Records:
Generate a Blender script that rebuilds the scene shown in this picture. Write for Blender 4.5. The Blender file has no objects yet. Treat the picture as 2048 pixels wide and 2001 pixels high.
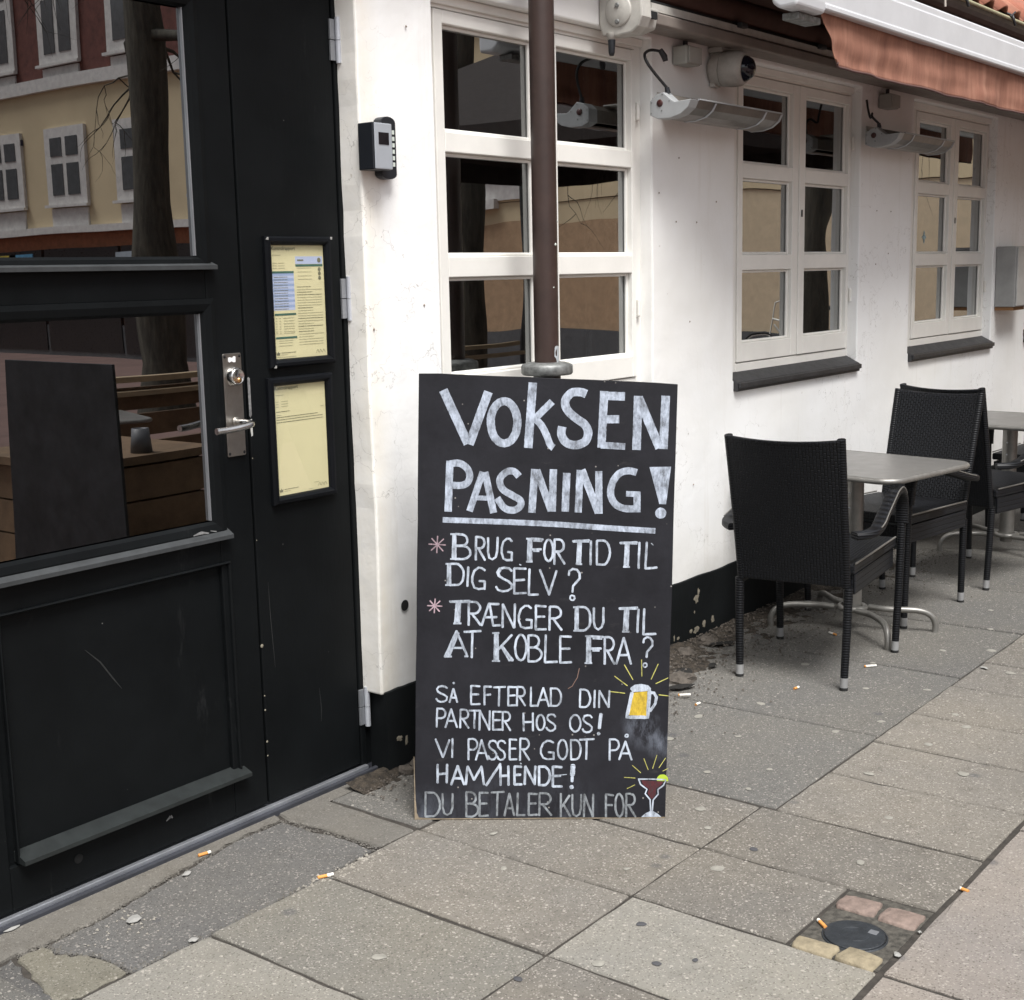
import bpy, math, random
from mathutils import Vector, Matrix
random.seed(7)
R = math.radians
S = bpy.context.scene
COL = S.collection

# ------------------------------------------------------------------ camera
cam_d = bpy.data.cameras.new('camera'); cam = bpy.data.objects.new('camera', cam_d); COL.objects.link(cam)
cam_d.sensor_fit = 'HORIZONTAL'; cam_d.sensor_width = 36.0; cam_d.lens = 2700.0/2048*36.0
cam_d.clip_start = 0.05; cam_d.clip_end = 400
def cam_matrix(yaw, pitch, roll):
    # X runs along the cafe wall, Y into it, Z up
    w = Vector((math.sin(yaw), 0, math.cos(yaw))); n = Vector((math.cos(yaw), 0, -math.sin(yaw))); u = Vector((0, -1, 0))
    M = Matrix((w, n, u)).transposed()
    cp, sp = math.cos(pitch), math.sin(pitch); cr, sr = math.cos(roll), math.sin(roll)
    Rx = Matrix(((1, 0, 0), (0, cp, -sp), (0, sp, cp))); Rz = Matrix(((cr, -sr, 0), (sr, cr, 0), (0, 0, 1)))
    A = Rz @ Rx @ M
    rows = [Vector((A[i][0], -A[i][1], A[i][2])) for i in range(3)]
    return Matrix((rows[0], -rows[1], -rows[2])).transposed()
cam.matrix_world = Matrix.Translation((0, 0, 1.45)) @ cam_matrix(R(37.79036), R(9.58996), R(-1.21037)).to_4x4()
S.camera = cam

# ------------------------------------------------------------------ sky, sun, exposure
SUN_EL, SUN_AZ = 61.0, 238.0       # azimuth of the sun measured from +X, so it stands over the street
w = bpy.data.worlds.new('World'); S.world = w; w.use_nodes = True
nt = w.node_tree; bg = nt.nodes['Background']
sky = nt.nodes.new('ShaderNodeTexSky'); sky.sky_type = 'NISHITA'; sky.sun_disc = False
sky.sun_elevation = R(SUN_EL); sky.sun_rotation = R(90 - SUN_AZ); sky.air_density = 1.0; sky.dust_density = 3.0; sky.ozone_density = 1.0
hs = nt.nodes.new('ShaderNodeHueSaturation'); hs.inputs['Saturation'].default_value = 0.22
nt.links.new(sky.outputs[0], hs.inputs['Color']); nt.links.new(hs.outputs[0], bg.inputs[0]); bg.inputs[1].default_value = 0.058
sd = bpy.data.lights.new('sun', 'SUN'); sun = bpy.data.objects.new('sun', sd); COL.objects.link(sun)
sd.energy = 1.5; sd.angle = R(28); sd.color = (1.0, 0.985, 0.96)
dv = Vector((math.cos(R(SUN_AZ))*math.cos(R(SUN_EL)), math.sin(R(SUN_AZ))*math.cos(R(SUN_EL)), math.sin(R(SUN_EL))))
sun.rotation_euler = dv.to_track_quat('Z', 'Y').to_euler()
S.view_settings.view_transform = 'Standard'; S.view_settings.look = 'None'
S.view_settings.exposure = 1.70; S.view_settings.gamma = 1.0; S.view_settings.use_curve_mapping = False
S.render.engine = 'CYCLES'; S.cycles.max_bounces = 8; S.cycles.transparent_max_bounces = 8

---

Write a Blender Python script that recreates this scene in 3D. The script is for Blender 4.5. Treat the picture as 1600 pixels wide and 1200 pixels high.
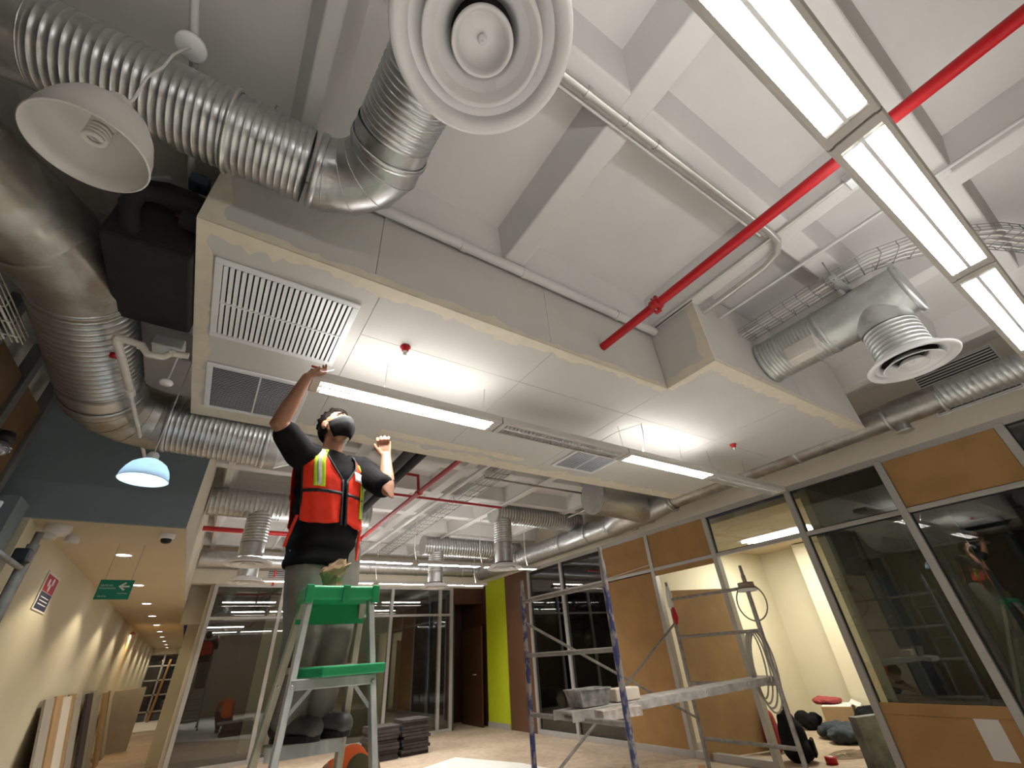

* * *

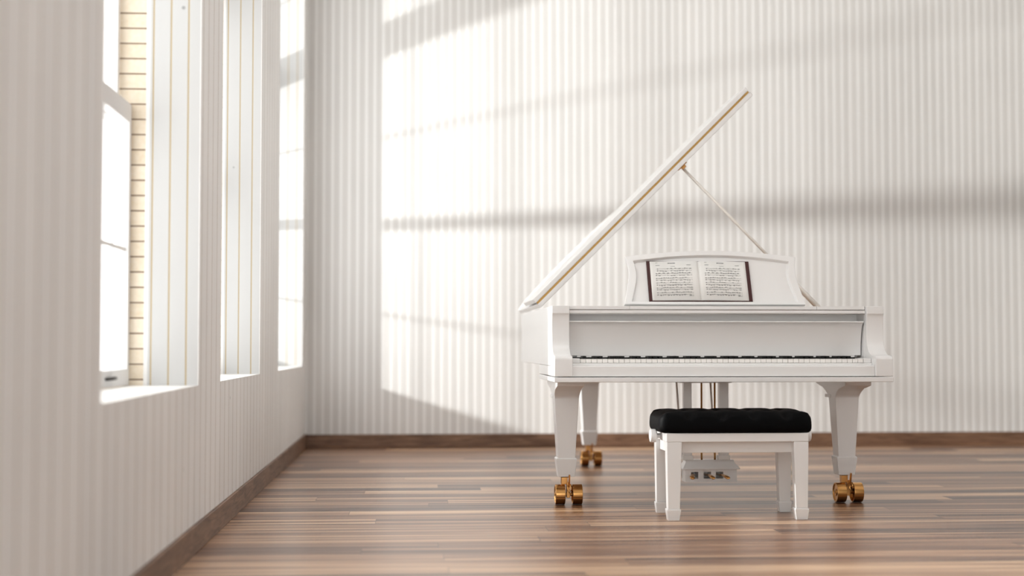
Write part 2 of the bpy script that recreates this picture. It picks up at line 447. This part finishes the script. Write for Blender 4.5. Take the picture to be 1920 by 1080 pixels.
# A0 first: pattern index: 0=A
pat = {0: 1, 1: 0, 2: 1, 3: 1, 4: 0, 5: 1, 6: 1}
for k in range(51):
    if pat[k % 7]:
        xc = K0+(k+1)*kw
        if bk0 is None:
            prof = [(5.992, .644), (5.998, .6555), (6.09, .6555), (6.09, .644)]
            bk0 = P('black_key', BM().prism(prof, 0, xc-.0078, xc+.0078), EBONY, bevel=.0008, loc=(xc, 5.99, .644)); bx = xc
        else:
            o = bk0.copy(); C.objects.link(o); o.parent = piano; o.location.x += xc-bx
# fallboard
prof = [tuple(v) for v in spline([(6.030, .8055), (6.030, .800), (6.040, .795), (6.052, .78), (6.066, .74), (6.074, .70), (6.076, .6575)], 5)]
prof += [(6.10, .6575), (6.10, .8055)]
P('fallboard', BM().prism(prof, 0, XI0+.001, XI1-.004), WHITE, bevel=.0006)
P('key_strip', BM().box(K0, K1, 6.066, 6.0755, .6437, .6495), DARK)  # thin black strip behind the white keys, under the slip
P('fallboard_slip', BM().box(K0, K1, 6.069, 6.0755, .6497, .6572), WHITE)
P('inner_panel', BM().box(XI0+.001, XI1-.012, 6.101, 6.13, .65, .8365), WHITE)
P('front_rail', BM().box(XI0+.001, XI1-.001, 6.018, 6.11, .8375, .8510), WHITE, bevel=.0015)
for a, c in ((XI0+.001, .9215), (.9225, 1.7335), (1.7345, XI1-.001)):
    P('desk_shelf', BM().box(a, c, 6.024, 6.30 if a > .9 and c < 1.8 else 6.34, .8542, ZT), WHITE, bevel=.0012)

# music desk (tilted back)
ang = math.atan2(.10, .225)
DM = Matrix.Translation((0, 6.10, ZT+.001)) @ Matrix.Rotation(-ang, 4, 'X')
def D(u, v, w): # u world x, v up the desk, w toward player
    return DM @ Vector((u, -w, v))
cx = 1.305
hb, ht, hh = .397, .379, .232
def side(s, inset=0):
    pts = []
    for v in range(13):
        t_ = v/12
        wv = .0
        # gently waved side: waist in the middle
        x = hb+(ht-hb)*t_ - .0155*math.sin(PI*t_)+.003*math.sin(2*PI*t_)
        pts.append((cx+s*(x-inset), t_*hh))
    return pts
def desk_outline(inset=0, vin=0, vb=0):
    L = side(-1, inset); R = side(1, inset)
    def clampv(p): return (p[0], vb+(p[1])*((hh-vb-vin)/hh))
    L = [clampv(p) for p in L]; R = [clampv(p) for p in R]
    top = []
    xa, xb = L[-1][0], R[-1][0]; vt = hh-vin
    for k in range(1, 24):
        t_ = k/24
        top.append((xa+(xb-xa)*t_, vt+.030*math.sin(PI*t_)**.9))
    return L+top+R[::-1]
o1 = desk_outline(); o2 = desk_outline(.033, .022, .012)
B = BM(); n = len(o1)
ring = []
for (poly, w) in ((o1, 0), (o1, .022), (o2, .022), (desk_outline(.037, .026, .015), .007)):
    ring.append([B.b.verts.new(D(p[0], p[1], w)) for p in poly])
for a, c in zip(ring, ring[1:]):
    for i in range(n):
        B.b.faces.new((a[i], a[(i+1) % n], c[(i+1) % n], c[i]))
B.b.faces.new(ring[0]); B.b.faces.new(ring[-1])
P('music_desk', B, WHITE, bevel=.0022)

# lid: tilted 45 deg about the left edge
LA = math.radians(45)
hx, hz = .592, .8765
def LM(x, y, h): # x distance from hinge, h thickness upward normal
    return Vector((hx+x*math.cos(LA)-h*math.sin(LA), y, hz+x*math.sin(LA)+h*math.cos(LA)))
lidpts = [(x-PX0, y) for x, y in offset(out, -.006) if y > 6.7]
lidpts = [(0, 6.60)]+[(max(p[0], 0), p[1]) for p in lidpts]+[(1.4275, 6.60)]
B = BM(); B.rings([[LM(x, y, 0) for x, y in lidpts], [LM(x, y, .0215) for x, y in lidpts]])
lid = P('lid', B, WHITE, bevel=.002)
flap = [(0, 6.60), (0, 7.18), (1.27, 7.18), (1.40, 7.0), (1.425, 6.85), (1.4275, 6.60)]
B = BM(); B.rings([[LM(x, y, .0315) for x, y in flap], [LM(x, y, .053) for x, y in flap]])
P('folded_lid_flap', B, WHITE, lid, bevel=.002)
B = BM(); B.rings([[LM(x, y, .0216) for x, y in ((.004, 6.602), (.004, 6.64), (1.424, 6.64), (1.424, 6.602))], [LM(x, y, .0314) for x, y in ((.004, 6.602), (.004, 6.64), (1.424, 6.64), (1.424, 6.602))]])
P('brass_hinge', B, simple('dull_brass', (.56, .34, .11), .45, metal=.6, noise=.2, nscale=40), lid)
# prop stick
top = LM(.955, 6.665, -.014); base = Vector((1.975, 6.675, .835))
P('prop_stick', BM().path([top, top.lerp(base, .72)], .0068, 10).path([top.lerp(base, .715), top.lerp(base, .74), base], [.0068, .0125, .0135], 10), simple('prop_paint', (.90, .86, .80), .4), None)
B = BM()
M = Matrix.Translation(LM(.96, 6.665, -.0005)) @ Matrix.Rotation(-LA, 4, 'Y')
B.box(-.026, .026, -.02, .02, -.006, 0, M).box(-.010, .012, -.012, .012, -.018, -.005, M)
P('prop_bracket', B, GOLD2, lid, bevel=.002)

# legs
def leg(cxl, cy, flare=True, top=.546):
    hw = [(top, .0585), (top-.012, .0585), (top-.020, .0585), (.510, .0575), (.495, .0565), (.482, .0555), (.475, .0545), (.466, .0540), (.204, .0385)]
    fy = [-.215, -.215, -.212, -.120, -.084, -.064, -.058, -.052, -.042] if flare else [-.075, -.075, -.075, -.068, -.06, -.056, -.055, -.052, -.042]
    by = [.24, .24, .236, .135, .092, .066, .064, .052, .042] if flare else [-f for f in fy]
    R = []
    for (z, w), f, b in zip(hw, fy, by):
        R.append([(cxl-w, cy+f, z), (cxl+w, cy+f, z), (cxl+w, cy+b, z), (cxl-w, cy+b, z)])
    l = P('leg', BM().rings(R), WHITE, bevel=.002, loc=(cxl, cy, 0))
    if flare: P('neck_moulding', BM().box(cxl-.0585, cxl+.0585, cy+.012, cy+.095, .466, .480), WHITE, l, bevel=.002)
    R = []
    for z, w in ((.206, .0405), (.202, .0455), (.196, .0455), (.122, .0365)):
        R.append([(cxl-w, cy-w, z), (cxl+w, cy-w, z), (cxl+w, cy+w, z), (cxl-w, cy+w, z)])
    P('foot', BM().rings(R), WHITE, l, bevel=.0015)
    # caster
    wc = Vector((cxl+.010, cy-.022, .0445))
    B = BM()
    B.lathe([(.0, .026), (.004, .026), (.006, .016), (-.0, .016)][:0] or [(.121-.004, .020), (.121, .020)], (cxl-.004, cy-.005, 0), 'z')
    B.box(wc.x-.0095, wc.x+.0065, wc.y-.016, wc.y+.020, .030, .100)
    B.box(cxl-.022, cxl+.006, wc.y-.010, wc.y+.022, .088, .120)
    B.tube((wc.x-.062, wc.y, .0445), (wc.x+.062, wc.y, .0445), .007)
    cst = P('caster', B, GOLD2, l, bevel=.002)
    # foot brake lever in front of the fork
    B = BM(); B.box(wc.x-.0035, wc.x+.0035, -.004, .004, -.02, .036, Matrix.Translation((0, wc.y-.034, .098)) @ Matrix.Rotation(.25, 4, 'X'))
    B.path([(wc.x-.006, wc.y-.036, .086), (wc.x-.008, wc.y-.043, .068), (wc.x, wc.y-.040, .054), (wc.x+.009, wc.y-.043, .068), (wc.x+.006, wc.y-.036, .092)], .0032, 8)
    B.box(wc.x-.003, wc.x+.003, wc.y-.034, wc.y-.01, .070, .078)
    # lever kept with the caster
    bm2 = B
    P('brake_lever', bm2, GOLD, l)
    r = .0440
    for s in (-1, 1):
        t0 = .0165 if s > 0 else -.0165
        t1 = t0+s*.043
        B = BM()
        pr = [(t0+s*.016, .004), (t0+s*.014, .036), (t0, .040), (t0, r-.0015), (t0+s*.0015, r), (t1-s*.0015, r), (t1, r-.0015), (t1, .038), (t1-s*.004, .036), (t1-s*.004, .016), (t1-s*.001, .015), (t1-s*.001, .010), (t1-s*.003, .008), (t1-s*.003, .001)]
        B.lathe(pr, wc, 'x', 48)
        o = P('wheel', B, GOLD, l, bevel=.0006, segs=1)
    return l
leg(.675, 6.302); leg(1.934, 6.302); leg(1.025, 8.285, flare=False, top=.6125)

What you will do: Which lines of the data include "Treat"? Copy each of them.

Full output:
Generate a Blender script that rebuilds the scene shown in this picture. Write for Blender 4.5. The Blender file has no objects yet. Treat the picture as 2048 pixels wide and 2001 pixels high.
Write a Blender Python script that recreates this scene in 3D. The script is for Blender 4.5. Treat the picture as 1600 pixels wide and 1200 pixels high.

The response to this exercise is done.